Return all of the data exactly as given.
-- Begin Given information --
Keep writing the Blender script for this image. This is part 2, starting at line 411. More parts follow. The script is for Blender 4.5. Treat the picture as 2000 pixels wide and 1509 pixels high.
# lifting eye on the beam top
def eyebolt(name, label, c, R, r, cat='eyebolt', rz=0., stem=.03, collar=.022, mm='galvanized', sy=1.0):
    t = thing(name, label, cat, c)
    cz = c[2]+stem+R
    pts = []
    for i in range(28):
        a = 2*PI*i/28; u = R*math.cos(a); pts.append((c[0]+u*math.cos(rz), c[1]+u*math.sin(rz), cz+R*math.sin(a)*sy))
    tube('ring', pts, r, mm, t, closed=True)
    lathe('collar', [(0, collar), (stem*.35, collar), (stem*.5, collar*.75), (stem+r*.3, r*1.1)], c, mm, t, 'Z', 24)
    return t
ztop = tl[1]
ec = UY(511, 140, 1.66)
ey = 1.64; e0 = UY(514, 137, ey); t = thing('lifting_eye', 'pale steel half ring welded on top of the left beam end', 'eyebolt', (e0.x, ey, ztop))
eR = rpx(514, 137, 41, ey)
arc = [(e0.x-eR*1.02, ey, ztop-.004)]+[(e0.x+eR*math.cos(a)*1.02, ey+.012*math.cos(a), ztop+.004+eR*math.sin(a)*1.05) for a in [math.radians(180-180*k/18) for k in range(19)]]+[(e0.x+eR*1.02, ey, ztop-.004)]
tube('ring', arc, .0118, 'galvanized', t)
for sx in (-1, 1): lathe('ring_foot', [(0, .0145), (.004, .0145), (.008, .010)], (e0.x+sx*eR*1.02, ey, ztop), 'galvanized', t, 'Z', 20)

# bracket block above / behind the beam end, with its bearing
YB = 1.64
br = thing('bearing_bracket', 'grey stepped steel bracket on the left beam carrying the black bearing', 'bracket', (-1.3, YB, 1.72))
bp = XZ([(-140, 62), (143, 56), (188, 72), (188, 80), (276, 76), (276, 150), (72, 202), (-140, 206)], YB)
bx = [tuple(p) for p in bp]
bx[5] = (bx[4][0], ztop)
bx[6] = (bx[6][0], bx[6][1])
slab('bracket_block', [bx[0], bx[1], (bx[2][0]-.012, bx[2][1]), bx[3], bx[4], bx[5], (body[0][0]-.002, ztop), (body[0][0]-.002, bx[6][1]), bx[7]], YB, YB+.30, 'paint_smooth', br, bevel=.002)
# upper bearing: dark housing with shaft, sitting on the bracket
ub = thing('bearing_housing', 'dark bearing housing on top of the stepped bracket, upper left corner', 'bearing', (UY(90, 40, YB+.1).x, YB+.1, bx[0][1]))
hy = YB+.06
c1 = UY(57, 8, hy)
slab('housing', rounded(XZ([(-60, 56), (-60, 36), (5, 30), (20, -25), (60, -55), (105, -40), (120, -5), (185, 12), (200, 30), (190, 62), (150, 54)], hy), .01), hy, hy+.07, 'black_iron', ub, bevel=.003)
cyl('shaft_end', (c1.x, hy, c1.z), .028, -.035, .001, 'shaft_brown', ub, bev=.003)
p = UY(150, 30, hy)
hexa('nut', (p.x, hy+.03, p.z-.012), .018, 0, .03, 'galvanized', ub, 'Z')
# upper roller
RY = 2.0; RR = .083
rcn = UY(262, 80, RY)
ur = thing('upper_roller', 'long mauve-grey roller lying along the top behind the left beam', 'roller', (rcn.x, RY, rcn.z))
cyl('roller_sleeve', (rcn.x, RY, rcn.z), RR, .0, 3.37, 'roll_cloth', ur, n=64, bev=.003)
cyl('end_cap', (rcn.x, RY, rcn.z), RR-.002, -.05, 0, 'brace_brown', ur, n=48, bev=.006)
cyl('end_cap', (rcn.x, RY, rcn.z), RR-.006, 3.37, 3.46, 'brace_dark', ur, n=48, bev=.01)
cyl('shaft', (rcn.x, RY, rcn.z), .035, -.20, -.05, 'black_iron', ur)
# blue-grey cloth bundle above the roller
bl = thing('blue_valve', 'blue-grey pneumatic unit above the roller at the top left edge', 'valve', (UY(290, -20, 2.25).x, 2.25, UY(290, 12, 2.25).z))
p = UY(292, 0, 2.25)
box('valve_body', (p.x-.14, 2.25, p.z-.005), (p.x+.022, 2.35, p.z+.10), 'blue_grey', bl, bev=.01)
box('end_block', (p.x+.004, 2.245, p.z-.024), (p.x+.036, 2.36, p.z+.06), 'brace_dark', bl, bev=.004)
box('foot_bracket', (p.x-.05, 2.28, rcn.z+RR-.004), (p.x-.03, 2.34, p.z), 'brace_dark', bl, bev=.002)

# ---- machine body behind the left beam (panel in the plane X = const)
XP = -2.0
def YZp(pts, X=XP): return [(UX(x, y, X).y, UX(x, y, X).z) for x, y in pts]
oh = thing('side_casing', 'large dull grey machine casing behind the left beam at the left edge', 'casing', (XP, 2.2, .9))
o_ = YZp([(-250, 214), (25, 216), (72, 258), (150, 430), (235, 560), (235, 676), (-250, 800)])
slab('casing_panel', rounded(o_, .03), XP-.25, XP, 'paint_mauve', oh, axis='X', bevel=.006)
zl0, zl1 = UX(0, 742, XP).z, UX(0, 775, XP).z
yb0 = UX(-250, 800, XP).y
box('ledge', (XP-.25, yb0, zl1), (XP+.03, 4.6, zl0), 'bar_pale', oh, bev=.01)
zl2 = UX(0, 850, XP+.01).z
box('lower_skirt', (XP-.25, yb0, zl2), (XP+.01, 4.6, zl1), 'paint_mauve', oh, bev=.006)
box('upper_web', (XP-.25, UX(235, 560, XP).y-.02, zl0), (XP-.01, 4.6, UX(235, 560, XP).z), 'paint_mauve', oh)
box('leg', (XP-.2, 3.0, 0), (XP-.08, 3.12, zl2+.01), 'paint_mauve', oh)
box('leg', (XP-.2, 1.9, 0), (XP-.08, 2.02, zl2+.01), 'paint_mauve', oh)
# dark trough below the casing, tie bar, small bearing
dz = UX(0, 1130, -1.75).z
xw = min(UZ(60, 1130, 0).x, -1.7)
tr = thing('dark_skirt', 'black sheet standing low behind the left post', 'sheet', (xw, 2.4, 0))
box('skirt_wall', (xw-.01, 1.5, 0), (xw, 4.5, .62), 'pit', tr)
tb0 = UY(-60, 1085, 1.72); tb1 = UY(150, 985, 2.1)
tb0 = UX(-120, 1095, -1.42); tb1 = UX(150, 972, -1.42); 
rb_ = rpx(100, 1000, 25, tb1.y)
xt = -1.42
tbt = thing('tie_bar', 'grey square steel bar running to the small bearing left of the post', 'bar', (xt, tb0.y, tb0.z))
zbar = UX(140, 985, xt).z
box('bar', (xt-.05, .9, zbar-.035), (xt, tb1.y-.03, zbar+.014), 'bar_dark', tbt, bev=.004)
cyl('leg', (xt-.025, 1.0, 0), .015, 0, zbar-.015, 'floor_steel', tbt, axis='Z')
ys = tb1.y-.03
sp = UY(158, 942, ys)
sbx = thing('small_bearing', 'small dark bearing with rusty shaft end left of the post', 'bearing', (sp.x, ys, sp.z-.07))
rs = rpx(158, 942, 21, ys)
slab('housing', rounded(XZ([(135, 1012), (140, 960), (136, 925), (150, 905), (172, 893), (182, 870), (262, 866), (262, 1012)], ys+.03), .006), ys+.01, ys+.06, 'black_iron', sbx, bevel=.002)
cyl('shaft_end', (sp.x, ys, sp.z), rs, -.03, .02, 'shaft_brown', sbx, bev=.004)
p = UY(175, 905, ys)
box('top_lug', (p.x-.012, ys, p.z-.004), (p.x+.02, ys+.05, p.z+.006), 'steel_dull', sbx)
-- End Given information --
## Solution below
Keep writing the Blender script for this image. This is part 2, starting at line 411. More parts follow. The script is for Blender 4.5. Treat the picture as 2000 pixels wide and 1509 pixels high.
# lifting eye on the beam top
def eyebolt(name, label, c, R, r, cat='eyebolt', rz=0., stem=.03, collar=.022, mm='galvanized', sy=1.0):
    t = thing(name, label, cat, c)
    cz = c[2]+stem+R
    pts = []
    for i in range(28):
        a = 2*PI*i/28; u = R*math.cos(a); pts.append((c[0]+u*math.cos(rz), c[1]+u*math.sin(rz), cz+R*math.sin(a)*sy))
    tube('ring', pts, r, mm, t, closed=True)
    lathe('collar', [(0, collar), (stem*.35, collar), (stem*.5, collar*.75), (stem+r*.3, r*1.1)], c, mm, t, 'Z', 24)
    return t
ztop = tl[1]
ec = UY(511, 140, 1.66)
ey = 1.64; e0 = UY(514, 137, ey); t = thing('lifting_eye', 'pale steel half ring welded on top of the left beam end', 'eyebolt', (e0.x, ey, ztop))
eR = rpx(514, 137, 41, ey)
arc = [(e0.x-eR*1.02, ey, ztop-.004)]+[(e0.x+eR*math.cos(a)*1.02, ey+.012*math.cos(a), ztop+.004+eR*math.sin(a)*1.05) for a in [math.radians(180-180*k/18) for k in range(19)]]+[(e0.x+eR*1.02, ey, ztop-.004)]
tube('ring', arc, .0118, 'galvanized', t)
for sx in (-1, 1): lathe('ring_foot', [(0, .0145), (.004, .0145), (.008, .010)], (e0.x+sx*eR*1.02, ey, ztop), 'galvanized', t, 'Z', 20)

# bracket block above / behind the beam end, with its bearing
YB = 1.64
br = thing('bearing_bracket', 'grey stepped steel bracket on the left beam carrying the black bearing', 'bracket', (-1.3, YB, 1.72))
bp = XZ([(-140, 62), (143, 56), (188, 72), (188, 80), (276, 76), (276, 150), (72, 202), (-140, 206)], YB)
bx = [tuple(p) for p in bp]
bx[5] = (bx[4][0], ztop)
bx[6] = (bx[6][0], bx[6][1])
slab('bracket_block', [bx[0], bx[1], (bx[2][0]-.012, bx[2][1]), bx[3], bx[4], bx[5], (body[0][0]-.002, ztop), (body[0][0]-.002, bx[6][1]), bx[7]], YB, YB+.30, 'paint_smooth', br, bevel=.002)
# upper bearing: dark housing with shaft, sitting on the bracket
ub = thing('bearing_housing', 'dark bearing housing on top of the stepped bracket, upper left corner', 'bearing', (UY(90, 40, YB+.1).x, YB+.1, bx[0][1]))
hy = YB+.06
c1 = UY(57, 8, hy)
slab('housing', rounded(XZ([(-60, 56), (-60, 36), (5, 30), (20, -25), (60, -55), (105, -40), (120, -5), (185, 12), (200, 30), (190, 62), (150, 54)], hy), .01), hy, hy+.07, 'black_iron', ub, bevel=.003)
cyl('shaft_end', (c1.x, hy, c1.z), .028, -.035, .001, 'shaft_brown', ub, bev=.003)
p = UY(150, 30, hy)
hexa('nut', (p.x, hy+.03, p.z-.012), .018, 0, .03, 'galvanized', ub, 'Z')
# upper roller
RY = 2.0; RR = .083
rcn = UY(262, 80, RY)
ur = thing('upper_roller', 'long mauve-grey roller lying along the top behind the left beam', 'roller', (rcn.x, RY, rcn.z))
cyl('roller_sleeve', (rcn.x, RY, rcn.z), RR, .0, 3.37, 'roll_cloth', ur, n=64, bev=.003)
cyl('end_cap', (rcn.x, RY, rcn.z), RR-.002, -.05, 0, 'brace_brown', ur, n=48, bev=.006)
cyl('end_cap', (rcn.x, RY, rcn.z), RR-.006, 3.37, 3.46, 'brace_dark', ur, n=48, bev=.01)
cyl('shaft', (rcn.x, RY, rcn.z), .035, -.20, -.05, 'black_iron', ur)
# blue-grey cloth bundle above the roller
bl = thing('blue_valve', 'blue-grey pneumatic unit above the roller at the top left edge', 'valve', (UY(290, -20, 2.25).x, 2.25, UY(290, 12, 2.25).z))
p = UY(292, 0, 2.25)
box('valve_body', (p.x-.14, 2.25, p.z-.005), (p.x+.022, 2.35, p.z+.10), 'blue_grey', bl, bev=.01)
box('end_block', (p.x+.004, 2.245, p.z-.024), (p.x+.036, 2.36, p.z+.06), 'brace_dark', bl, bev=.004)
box('foot_bracket', (p.x-.05, 2.28, rcn.z+RR-.004), (p.x-.03, 2.34, p.z), 'brace_dark', bl, bev=.002)

# ---- machine body behind the left beam (panel in the plane X = const)
XP = -2.0
def YZp(pts, X=XP): return [(UX(x, y, X).y, UX(x, y, X).z) for x, y in pts]
oh = thing('side_casing', 'large dull grey machine casing behind the left beam at the left edge', 'casing', (XP, 2.2, .9))
o_ = YZp([(-250, 214), (25, 216), (72, 258), (150, 430), (235, 560), (235, 676), (-250, 800)])
slab('casing_panel', rounded(o_, .03), XP-.25, XP, 'paint_mauve', oh, axis='X', bevel=.006)
zl0, zl1 = UX(0, 742, XP).z, UX(0, 775, XP).z
yb0 = UX(-250, 800, XP).y
box('ledge', (XP-.25, yb0, zl1), (XP+.03, 4.6, zl0), 'bar_pale', oh, bev=.01)
zl2 = UX(0, 850, XP+.01).z
box('lower_skirt', (XP-.25, yb0, zl2), (XP+.01, 4.6, zl1), 'paint_mauve', oh, bev=.006)
box('upper_web', (XP-.25, UX(235, 560, XP).y-.02, zl0), (XP-.01, 4.6, UX(235, 560, XP).z), 'paint_mauve', oh)
box('leg', (XP-.2, 3.0, 0), (XP-.08, 3.12, zl2+.01), 'paint_mauve', oh)
box('leg', (XP-.2, 1.9, 0), (XP-.08, 2.02, zl2+.01), 'paint_mauve', oh)
# dark trough below the casing, tie bar, small bearing
dz = UX(0, 1130, -1.75).z
xw = min(UZ(60, 1130, 0).x, -1.7)
tr = thing('dark_skirt', 'black sheet standing low behind the left post', 'sheet', (xw, 2.4, 0))
box('skirt_wall', (xw-.01, 1.5, 0), (xw, 4.5, .62), 'pit', tr)
tb0 = UY(-60, 1085, 1.72); tb1 = UY(150, 985, 2.1)
tb0 = UX(-120, 1095, -1.42); tb1 = UX(150, 972, -1.42); 
rb_ = rpx(100, 1000, 25, tb1.y)
xt = -1.42
tbt = thing('tie_bar', 'grey square steel bar running to the small bearing left of the post', 'bar', (xt, tb0.y, tb0.z))
zbar = UX(140, 985, xt).z
box('bar', (xt-.05, .9, zbar-.035), (xt, tb1.y-.03, zbar+.014), 'bar_dark', tbt, bev=.004)
cyl('leg', (xt-.025, 1.0, 0), .015, 0, zbar-.015, 'floor_steel', tbt, axis='Z')
ys = tb1.y-.03
sp = UY(158, 942, ys)
sbx = thing('small_bearing', 'small dark bearing with rusty shaft end left of the post', 'bearing', (sp.x, ys, sp.z-.07))
rs = rpx(158, 942, 21, ys)
slab('housing', rounded(XZ([(135, 1012), (140, 960), (136, 925), (150, 905), (172, 893), (182, 870), (262, 866), (262, 1012)], ys+.03), .006), ys+.01, ys+.06, 'black_iron', sbx, bevel=.002)
cyl('shaft_end', (sp.x, ys, sp.z), rs, -.03, .02, 'shaft_brown', sbx, bev=.004)
p = UY(175, 905, ys)
box('top_lug', (p.x-.012, ys, p.z-.004), (p.x+.02, ys+.05, p.z+.006), 'steel_dull', sbx)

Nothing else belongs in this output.